While some of these classics are before my time, I sit and wonder what it would have been like to see a game at some of these classic domains. I love the look of some of the classics and am learning more about them daily.

Monday, August 30, 2010

Forbes Field, Pittsburgh PA

Forbes Field was the home of the Pittsburgh Pirates from 1909 through 1971. They shared the stadium with the Steelers. The Pitt Panthers football team also used it from 1909 to 1924. The stadium was made of concrete and steel (one of the first of its kind) in order to increase its lifespan. The Pirates played in 4 World Series while at Forbes Field, winning 3: 1909, 1925 and 1960.

The Bucs owner hated cheap home runs and vowed he'd have none in his park, which led him to design a large playing field for Forbes Field. The original distances to the outfield fence in left, center, and right field were 360 feet, 462 feet, and 376 feet respectively.Later, the right field went from 376 feet to 300 feet, but a 28-foot high screen to limit home runs was erected. With such a large outfield space, triples and inside-the-park home runs were common. The Pirates hit a record eight triples in a single game.

On opening day, 1909, ticket prices ranged from $1.25 for box seats and $1 for reserved grand stand sections.
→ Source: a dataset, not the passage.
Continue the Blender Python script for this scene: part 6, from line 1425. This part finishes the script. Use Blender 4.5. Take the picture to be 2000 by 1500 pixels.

Temporary bleachers were set up for the occasion and cost $0.50. These prices were considered high for the day.

The left and center field walls had ivy on them, and this is the only pic I could find of it. I cannot find any history of when the ivy was put in, but being a Cub/Wrigley fan, the ivy is interesting.


  1. I think the ivy was planted circa 1938 when Bill Veeck ran the team. I think he even helped do the work.

  2. Hey...my mistake. I thought I was looking at a pic of Wrigley Field.